Print verbatim the opening line of the material and every subsequent line through the one containing "grn, 3), kind='stuff')".

--- Begin Information provided ---

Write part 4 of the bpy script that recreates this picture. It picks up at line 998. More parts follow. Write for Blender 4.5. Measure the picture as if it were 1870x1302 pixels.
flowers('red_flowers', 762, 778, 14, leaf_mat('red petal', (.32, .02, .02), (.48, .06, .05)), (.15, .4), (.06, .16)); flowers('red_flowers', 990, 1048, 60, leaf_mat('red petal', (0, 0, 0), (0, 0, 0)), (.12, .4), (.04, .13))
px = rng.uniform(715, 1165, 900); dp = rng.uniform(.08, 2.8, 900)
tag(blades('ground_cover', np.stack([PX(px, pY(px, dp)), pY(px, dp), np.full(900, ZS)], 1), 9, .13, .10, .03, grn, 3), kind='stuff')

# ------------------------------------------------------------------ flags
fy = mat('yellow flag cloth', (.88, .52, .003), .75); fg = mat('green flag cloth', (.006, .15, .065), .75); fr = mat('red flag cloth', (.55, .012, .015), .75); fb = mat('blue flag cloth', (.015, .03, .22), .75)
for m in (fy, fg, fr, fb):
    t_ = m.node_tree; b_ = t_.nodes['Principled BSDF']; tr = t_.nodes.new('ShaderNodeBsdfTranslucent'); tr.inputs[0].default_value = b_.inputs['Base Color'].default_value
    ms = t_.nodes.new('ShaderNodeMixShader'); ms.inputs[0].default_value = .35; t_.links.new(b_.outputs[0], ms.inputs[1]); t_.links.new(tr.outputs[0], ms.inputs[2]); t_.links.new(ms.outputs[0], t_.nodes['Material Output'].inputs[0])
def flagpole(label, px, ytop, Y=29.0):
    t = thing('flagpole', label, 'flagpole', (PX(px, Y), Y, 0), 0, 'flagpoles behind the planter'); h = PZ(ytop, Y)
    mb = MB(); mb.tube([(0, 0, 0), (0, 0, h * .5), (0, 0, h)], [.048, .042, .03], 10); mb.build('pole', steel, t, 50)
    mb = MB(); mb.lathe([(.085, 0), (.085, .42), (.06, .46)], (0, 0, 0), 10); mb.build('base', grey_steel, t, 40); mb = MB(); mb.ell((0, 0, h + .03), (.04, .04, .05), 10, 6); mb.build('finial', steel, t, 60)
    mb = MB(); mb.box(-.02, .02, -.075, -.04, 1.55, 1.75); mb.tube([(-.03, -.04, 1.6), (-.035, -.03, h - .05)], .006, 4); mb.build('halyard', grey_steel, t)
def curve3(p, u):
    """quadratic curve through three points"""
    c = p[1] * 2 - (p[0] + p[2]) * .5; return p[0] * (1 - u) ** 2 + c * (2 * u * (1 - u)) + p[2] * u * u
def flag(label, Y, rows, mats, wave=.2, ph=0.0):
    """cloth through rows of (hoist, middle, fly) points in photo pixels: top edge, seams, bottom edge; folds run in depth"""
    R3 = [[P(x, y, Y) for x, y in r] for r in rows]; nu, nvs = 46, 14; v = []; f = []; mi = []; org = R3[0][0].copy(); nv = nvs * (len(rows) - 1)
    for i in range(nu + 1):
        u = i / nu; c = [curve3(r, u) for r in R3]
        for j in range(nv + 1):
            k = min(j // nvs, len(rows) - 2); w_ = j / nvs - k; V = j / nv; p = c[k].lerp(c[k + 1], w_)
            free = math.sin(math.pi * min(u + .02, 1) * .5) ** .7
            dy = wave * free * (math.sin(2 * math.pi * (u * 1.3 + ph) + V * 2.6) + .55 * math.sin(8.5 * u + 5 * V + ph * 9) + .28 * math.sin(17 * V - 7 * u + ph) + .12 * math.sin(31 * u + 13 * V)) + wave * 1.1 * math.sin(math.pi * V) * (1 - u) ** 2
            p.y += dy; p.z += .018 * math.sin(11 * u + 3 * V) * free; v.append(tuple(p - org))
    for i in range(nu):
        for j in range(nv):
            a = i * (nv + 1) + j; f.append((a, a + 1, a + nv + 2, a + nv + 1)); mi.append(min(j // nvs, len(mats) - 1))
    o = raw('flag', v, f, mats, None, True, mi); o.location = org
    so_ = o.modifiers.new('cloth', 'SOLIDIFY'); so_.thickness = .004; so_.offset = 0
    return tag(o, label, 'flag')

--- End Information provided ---

## Written answer
Write part 4 of the bpy script that recreates this picture. It picks up at line 998. More parts follow. Write for Blender 4.5. Measure the picture as if it were 1870x1302 pixels.
flowers('red_flowers', 762, 778, 14, leaf_mat('red petal', (.32, .02, .02), (.48, .06, .05)), (.15, .4), (.06, .16)); flowers('red_flowers', 990, 1048, 60, leaf_mat('red petal', (0, 0, 0), (0, 0, 0)), (.12, .4), (.04, .13))
px = rng.uniform(715, 1165, 900); dp = rng.uniform(.08, 2.8, 900)
tag(blades('ground_cover', np.stack([PX(px, pY(px, dp)), pY(px, dp), np.full(900, ZS)], 1), 9, .13, .10, .03, grn, 3), kind='stuff')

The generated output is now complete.